Знает ли Луконин, что за этим псевдонимом скрывается Андрей Платонов? Может знать: земля Литературного института полнится слухами, к тому же Платонов живет на той же земле: во флигеле, рядом.

Может, впрочем, и не знать. Похоже, что прошлые стихи все меньше трогают его — он живет будущими. Никогда ни одной строчки, написанной за все первые сталинградские годы, Луконин не вставит ни в одно свое собрание! Это жестокое решение созревает в первые московские месяцы, между концом 1938-го и концом 1939-го года. Начинать — как с нуля. И сориентироваться в поэтической ситуации- заново.

Попробуем найти для Луконина эти ориентиры.

Корнилова нет. Ему посланы еще из Сталинграда стихи, с ним мечталолсь встретиться по приезде— не успел.

И со Смеляковым- не успел.

В институте — три главных мастера: Асеев, Луговской, Сельвинский. Их семинары важнее всех прочих занятий. “Самолюбие и тщеславие, честолюбие и гордыня — все замыкалось в семинарах, — вспоминал много лет спустя Сергей Наровчатов. — Провалиться на любом экзамене было… терпимым делом, а получить разнос за слабые стихи у Асеева, Луговского, Сельвинского стоило много бессонных ночей”.

Луконин навсегда сохранил безоговорочное уважение к этим учителям. Но не пошел за ними.

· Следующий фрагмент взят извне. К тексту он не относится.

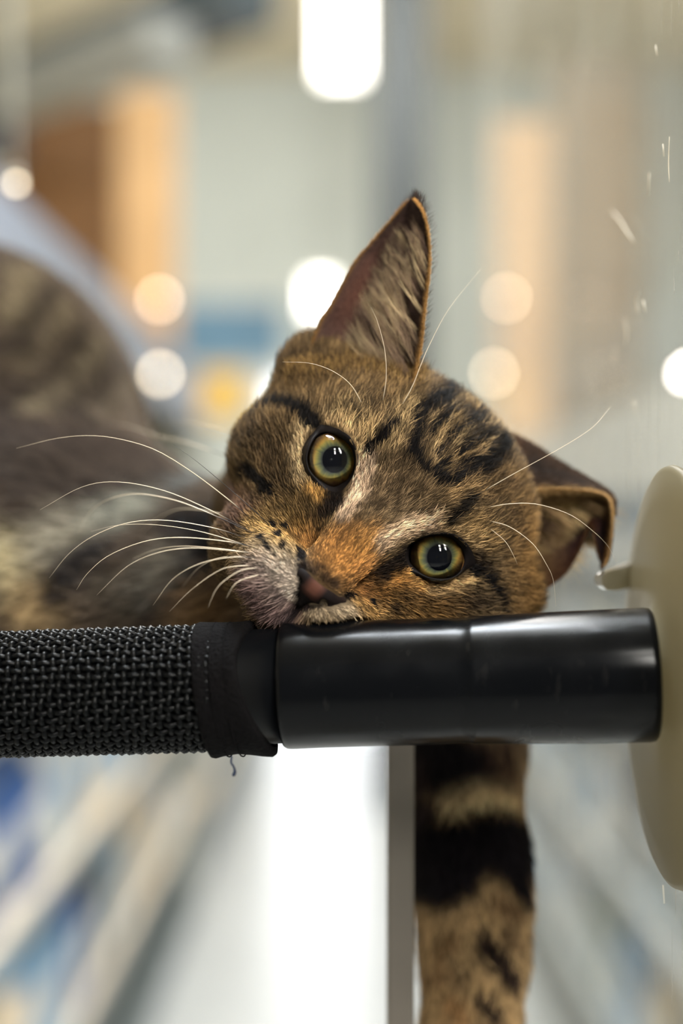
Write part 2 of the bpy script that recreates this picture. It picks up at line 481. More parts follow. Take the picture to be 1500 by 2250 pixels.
def t_of(px):     # length along the axis at a given picture column
    lo, hi = 0.0, (A1 - A0).length * 1.2
    for _ in range(50):
        m = (lo + hi) / 2; q = A0 + AX * m
        if 750 + F * q.x / q.y < px: lo = m
        else: hi = m
    return lo


def sleeve_mat():
    m = bpy.data.materials.new('black_worn_plastic'); m.use_nodes = True
    nt = m.node_tree; b = nt.nodes['Principled BSDF']; L = nt.links
    tc = nt.nodes.new('ShaderNodeTexCoord')
    n = nt.nodes.new('ShaderNodeTexNoise'); n.inputs['Scale'].default_value = 60; n.inputs['Detail'].default_value = 5
    L.new(tc.outputs['Object'], n.inputs['Vector'])
    r = nt.nodes.new('ShaderNodeMapRange'); r.inputs[1].default_value = .35; r.inputs[2].default_value = .7; r.inputs[3].default_value = .17; r.inputs[4].default_value = .30
    L.new(n.outputs['Fac'], r.inputs[0]); L.new(r.outputs[0], b.inputs['Roughness'])
    # pale scuffs
    mp = nt.nodes.new('ShaderNodeMapping'); mp.inputs['Scale'].default_value = (170, 90, 60)
    L.new(tc.outputs['Object'], mp.inputs['Vector'])
    n2 = nt.nodes.new('ShaderNodeTexNoise'); n2.inputs['Scale'].default_value = 1.6; n2.inputs['Detail'].default_value = 6; n2.inputs['Roughness'].default_value = .65
    L.new(mp.outputs[0], n2.inputs['Vector'])
    r2 = nt.nodes.new('ShaderNodeMapRange'); r2.inputs[1].default_value = .60; r2.inputs[2].default_value = .82; r2.inputs[3].default_value = 0; r2.inputs[4].default_value = .08
    L.new(n2.outputs['Fac'], r2.inputs[0])
    mx = nt.nodes.new('ShaderNodeMixRGB'); mx.inputs[1].default_value = (*lin((7, 8, 10)), 1); mx.inputs[2].default_value = (*lin((110, 106, 100)), 1)
    L.new(r2.outputs[0], mx.inputs[0]); L.new(mx.outputs[0], b.inputs['Base Color'])
    bp = nt.nodes.new('ShaderNodeBump'); bp.inputs['Strength'].default_value = .25; bp.inputs['Distance'].default_value = .0006
    n3 = nt.nodes.new('ShaderNodeTexNoise'); n3.inputs['Scale'].default_value = 35; n3.inputs['Detail'].default_value = 2
    L.new(tc.outputs['Object'], n3.inputs['Vector']); L.new(n3.outputs['Fac'], bp.inputs['Height']); L.new(bp.outputs[0], b.inputs['Normal'])
    b.inputs['Specular IOR Level'].default_value = .13
    return m


M_sleeve = sleeve_mat()
M_pole = mat('black_pole_plastic', (7, 8, 10), rough=0.28, spec=0.12)
M_strand = mat('black_woven_strand', (7, 8, 9), rough=0.36, spec=0.11)
M_hem = mat('black_hem_cloth', (10, 9, 10), rough=0.9, spec=0.06, noise=0.25, nscale=900, bump=0.5)
M_thread = mat('navy_thread', (20, 34, 56), rough=0.8)

tA, tB = t_of(622), (A1 - A0).length
pole = thing('hammock_pole', 'thick black plastic pole across the foreground under the kitten head', 'pole', A0 + AX * (tA + tB) / 2 - _a * .0187)
prof = [(0.0, .0162), (tA + .004, .0162)]
V, Fc = lathe(prof, A0, AX, 96); obj_from('inner_tube', V, Fc, M_pole, pole)
L_ = tB - tA
ts = t_of(1036) - tA
prof = [(0, .0160), (0.0001, .0172), (.0009, .01772), (.0022, .01785), (.012, .0177), (.03, .01765), (ts - .010, .0176), (ts - .004, .0174), (ts - .0008, .01745), (ts, .01775), (ts + .0008, .01775), (ts + .003, .0178), (ts + .012, .0180), (L_ * .8, .0184), (L_ - .002, .01855), (L_ - .0006, .0183), (L_, .0176), (L_, .0150), (L_ - .02, .0148)]
V, Fc = lathe(prof, A0 + AX * tA, AX, 128); sl = obj_from('outer_sleeve', V, Fc, M_sleeve, pole)
V, Fc = lathe([(0, .0146), (.010, .0146)], A0 + AX * (tB - .012), AX, 48); obj_from('end_plug', V, Fc, M_black, pole)

# hammock fabric: woven sleeve round the pole, hem, sheet and a loose thread
tH0, tH1 = t_of(440), t_of(560)
fab = thing('hammock_fabric', 'black woven mesh hammock fabric wrapped round the pole with cloth hem', 'hammock', A0 + AX * .05 - _a * .018)
RW = .0171


def weave():
    V, Fc = [], []
    pitch = .00255
    nh = int((tH0 + .004) / pitch)
    nl = 46
    for i in range(nh):                       # hoops
        pts = []
        N = nl * 4
        slant = .0016
        for k in range(N):
            th = 2 * math.pi * k / N
            r = RW + .00052 * math.cos(th * nl * .5 + math.pi * i) + .00012 * math.sin(th * 3 + i)
            t = i * pitch + .002 + slant * math.sin(th + .4) + .0003 * math.sin(th * 7 + i * 1.3)
            pts.append(A0 + AX * t + (_a * math.cos(th) + _b * math.sin(th)) * r)
        base = len(V); seg = 6; rad = .00078
        for k in range(N):
            c_ = pts[k]
            tan = (pts[(k + 1) % N] - pts[k - 1]).normalized()
            th = 2 * math.pi * k / N
            nrm = (_a * math.cos(th) + _b * math.sin(th)); side = tan.cross(nrm).normalized()
            for s in range(seg):
                q = 2 * math.pi * s / seg
                V.append(c_ + nrm * math.cos(q) * rad + side * math.sin(q) * rad * 1.05)
        for k in range(N):
            k2 = (k + 1) % N
            for s in range(seg):
                s2 = (s + 1) % seg
                Fc.append((base + k * seg + s, base + k * seg + s2, base + k2 * seg + s2, base + k2 * seg + s))
    for j in range(nl):                       # lengthwise strands
        th0 = 2 * math.pi * j / nl
        N = nh * 4
        base = len(V); seg = 6
        for k in range(N):
            u = k / 4.0
            t = u * pitch + .002
            r = RW - .00052 * math.cos(math.pi * u + math.pi * j) * 1.0
            th = th0 + .012 * math.sin(u * .7 + j)
            tt = t + .0016 * math.sin(th + .4)
            nrm = (_a * math.cos(th) + _b * math.sin(th)); side = AX.cross(nrm)
            c_ = A0 + AX * tt + nrm * r
            for s in range(seg):
                q = 2 * math.pi * s / seg
                V.append(c_ + nrm * math.cos(q) * .00066 + side * math.sin(q) * .00075)
        for k in range(N - 1):
            for s in range(seg):
                s2 = (s + 1) % seg
                Fc.append((base + k * seg + s, base + k * seg + s2, base + (k + 1) * seg + s2, base + (k + 1) * seg + s))
    return V, Fc


V, Fc = weave()
wv = obj_from('woven_strands', V, Fc, M_strand, fab); tag(wv, 'black plastic strands woven into a mesh', kind='stuff')
V, Fc = lathe([(0, .0164), (tH0 + .003, .0164)], A0, AX, 64, False); obj_from('sleeve_lining', V, Fc, M_hem, fab)


def hem():
    V, Fc = [], []
    seg = 96
    rows = [(0.0, -.0004), (0.02, .0010), (.08, .0013), (.2, .0010), (.4, .0008), (.6, .0009), (.8, .0012), (.95, .0014), (.99, .0009), (1.0, -.0004), (1.0, -.0014)]
    for t, dr in rows:
        for k in range(seg):
            th = 2 * math.pi * k / seg
            up = math.cos(th); fr = math.sin(th)          # up, towards the camera
            start = tH0 - .0005 + .0035 * (1 - up) * .5
            end = tH1 - .0025 * math.exp(-((th - 1.0) / .6) ** 2) + .0055 * max(0, -up) ** 1.5
            r = .01735 + dr + .0011 * max(0, -up) ** 3 + .00015 * math.sin(th * 9 + t * 8) + .0003 * math.sin(th * 3 + t * 4)
            V.append(A0 + AX * (start + (end - start) * t) + (_a * up + _b * fr) * r)
    n = len(rows)
    for i in range(n - 1):
        for k in range(seg):
            k2 = (k + 1) % seg
            Fc.append((i * seg + k, i * seg + k2, (i + 1) * seg + k2, (i + 1) * seg + k))
    return V, Fc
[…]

“Звонкий аллюр” Асеева, скачущий, легкий, вытягивающийся на ходу стих, водопад самоцветных находок, парадоксов, каламбуров, о котором Пастернак (как раз в ту пору) сказал: “выдумка, крылатое выражение» — вот первый вариант мастерства, с которым соприкоснулся молодой Луконин.

Рядом — Луговской. “Напряженное дыханье, гулкой крови перезвон посреди сухих и жарких окровавленных знамен”. Трудный глас, пышущий искрами и огнем. Экспрессия, ярость, символика, спиральное, карусельное, опьяненное кружение слов; звезды, волны, ливни, тайны, синие молнии и громовые удары — экстатическое напряжение стиха. Этот романтический строй тоже взвешен как возможный.